On the hanging block , it's not -g, it's mg ot -mg depending on your sign convention, and you're forgetting may.

On your analysis of the block on the incline you need to use vector's components.

 

[sb_4000]

what are the vector components again?

 

[Pyrrhus]

Well, You need to study vectors and then try another attempt to solve the problem.

 

[sb_4000]

isnt the vector components like F_x = F*cos(theta) F_y = F*sin(theta)?

 

[Pyrrhus]

I'll leave the answer in vector equations.
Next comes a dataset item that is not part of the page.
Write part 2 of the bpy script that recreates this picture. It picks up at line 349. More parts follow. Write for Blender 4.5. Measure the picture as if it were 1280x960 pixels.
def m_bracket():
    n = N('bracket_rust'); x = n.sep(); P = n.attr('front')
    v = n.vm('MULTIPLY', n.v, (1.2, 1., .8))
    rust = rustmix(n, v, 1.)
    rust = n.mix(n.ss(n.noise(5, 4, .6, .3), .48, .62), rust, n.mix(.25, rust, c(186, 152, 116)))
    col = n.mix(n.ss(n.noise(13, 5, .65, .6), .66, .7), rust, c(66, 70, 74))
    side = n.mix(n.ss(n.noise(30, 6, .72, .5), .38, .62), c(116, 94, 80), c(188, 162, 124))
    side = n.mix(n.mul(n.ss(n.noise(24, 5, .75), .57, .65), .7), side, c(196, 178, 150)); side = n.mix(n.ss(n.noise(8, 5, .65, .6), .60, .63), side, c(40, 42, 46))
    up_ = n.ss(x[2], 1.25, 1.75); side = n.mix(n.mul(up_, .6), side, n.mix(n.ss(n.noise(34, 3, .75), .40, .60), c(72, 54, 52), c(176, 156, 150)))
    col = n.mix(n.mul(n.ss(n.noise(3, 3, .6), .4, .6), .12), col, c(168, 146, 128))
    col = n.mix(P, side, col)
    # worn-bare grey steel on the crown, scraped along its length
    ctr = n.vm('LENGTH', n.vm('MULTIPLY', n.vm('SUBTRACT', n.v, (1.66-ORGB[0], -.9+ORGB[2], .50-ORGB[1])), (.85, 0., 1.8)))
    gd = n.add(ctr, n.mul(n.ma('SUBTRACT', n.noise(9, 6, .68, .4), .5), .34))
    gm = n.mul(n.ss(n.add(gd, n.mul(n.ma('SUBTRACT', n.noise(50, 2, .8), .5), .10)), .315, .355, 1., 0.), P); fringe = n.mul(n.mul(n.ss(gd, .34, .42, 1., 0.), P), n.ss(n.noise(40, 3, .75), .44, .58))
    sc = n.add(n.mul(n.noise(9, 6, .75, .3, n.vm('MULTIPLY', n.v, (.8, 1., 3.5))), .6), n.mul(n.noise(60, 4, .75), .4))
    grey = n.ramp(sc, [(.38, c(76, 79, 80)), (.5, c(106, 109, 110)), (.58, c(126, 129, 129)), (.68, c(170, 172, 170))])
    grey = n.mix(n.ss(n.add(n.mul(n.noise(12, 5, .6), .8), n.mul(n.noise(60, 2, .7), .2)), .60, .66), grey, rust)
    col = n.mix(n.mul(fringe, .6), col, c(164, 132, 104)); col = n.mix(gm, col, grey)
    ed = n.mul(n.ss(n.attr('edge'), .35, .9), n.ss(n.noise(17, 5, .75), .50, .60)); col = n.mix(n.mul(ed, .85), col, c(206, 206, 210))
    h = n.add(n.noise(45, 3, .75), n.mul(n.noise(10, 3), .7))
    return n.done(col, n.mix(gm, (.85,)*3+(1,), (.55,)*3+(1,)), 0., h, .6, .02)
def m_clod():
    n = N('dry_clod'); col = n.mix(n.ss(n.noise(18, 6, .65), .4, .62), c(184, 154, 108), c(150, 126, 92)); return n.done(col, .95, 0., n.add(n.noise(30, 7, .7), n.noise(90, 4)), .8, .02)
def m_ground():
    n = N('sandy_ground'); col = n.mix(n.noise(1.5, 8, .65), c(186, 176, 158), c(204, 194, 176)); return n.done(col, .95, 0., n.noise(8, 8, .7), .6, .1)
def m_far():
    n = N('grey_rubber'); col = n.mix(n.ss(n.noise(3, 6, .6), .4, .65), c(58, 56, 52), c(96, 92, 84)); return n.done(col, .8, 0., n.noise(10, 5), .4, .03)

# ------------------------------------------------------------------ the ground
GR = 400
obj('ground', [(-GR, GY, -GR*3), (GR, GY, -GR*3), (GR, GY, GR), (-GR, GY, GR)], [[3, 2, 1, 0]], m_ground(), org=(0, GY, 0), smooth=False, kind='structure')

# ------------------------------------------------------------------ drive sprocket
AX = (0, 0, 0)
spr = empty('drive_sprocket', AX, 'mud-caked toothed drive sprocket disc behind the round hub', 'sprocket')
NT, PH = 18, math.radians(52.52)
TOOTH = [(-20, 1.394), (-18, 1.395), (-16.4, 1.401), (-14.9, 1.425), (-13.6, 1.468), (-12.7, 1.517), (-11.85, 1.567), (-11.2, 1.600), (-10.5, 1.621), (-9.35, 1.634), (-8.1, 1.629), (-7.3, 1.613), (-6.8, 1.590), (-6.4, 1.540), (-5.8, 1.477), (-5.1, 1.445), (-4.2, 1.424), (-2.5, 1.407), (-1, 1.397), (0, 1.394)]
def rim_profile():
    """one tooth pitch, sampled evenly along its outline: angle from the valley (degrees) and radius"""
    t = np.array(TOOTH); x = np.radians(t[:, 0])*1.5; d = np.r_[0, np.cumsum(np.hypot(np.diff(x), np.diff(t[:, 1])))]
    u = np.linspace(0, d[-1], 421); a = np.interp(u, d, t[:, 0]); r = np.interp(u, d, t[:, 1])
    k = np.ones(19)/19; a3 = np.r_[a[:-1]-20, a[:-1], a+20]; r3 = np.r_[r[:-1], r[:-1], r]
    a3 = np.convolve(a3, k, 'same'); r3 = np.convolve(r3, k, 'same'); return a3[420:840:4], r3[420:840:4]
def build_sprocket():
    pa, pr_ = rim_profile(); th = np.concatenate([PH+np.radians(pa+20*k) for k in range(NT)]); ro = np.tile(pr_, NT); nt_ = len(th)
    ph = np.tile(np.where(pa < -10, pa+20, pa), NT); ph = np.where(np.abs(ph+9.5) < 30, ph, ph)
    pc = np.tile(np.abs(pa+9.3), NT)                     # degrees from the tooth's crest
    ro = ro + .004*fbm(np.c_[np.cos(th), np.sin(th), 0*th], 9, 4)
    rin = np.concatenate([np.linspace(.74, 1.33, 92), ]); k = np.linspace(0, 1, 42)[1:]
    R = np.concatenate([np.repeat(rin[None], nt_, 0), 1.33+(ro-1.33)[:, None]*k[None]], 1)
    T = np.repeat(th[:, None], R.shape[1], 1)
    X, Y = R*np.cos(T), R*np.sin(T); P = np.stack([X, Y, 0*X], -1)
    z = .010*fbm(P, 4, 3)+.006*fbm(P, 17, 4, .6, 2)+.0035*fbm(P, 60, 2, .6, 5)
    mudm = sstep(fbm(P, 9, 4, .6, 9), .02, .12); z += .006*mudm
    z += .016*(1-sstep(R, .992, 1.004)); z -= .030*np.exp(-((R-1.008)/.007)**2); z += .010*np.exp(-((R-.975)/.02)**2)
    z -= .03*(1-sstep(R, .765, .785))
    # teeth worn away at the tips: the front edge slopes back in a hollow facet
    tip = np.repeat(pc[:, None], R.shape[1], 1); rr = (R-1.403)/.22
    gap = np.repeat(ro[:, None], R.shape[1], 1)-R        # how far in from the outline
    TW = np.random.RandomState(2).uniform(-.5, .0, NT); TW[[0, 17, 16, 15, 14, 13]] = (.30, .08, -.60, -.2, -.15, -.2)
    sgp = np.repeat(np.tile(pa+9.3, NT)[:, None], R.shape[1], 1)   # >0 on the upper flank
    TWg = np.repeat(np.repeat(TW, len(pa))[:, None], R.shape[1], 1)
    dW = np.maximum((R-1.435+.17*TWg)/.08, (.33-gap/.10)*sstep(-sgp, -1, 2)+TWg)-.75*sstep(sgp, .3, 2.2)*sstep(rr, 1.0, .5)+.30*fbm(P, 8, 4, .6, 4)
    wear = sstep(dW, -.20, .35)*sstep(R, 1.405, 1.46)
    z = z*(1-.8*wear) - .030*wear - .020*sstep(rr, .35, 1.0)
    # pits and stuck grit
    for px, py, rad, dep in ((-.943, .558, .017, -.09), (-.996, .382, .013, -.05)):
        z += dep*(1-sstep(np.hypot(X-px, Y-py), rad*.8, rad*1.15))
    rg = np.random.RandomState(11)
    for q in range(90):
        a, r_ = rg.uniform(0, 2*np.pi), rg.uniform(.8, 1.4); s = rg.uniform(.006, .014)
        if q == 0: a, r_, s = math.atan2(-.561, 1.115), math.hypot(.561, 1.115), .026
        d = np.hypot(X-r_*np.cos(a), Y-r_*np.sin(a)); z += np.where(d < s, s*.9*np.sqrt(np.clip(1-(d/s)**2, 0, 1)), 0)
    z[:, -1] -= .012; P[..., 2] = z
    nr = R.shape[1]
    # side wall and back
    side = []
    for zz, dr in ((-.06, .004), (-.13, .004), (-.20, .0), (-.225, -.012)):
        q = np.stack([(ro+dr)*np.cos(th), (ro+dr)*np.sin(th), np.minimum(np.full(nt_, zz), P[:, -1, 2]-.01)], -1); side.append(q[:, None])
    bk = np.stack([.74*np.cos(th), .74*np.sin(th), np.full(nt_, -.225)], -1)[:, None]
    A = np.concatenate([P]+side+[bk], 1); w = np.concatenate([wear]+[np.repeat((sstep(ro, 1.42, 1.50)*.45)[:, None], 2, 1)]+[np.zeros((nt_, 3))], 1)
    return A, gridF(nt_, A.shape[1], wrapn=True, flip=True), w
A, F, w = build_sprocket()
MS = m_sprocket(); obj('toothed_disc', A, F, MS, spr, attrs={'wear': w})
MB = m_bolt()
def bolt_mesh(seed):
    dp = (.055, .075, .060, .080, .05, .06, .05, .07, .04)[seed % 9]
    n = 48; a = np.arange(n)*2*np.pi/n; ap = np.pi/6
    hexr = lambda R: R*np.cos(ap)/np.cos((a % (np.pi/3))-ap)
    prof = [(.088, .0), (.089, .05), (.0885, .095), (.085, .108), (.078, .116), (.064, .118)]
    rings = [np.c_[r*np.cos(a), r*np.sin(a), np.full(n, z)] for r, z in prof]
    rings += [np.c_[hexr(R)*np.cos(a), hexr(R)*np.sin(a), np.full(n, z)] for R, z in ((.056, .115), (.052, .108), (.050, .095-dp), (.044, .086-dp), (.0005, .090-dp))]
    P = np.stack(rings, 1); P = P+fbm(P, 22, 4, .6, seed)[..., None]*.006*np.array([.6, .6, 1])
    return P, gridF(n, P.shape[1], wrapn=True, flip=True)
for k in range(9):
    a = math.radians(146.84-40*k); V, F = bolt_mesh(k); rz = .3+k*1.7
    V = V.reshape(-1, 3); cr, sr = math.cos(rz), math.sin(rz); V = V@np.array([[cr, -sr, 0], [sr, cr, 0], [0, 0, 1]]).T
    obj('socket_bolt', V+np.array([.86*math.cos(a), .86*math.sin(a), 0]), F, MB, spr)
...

I've to go.

Incline Block:

\vec{N} + m_{2}\vec{g} + \vec{T} + \vec{F_{f}} = m_{2} \vec{a}

Hanging Block:

m_{1}\vec{g} + \vec{T} = m_{1} \vec{a}

Also Remember

F_{f} = \mu N

 

[Pyrrhus]

isnt the vector components like F_x = F*cos(theta) F_y = F*sin(theta)?

Yes they are, try to see how you can apply them, and see if you can understand the equations i left.

 

[sb_4000]

Thanks alot..Ill try to figur it out.

 

[sb_4000]

Oene question, was the second part of my question correcty, it was 4N..the magnitude of tension..thanks again

 

[Pyrrhus]

sb4000, did you figure it out?

 

[sb_4000]

Hi,
Im still having problems solving part a, but I did part b, and I got T=39.19.

 

[Pyrrhus]

I will like to see your equations for both blocks.

 

[sb_4000]

T-m1gsin(theta) = m1a
-t+m2g=m2a

-(m1gsin(theta)+m1a)+m2g=m2a

the I got the acceleration a= m2g-m1gsin(theta)/m1+m2

T=m1gsin(theta)+m1a

this what I used to get T, my teacher had showed us a similar problem..

 

[Pyrrhus]

Your equation for the hanging block is correct, but in your equation for the incline block you forgot friction. Find tension using the equation from the hanging block.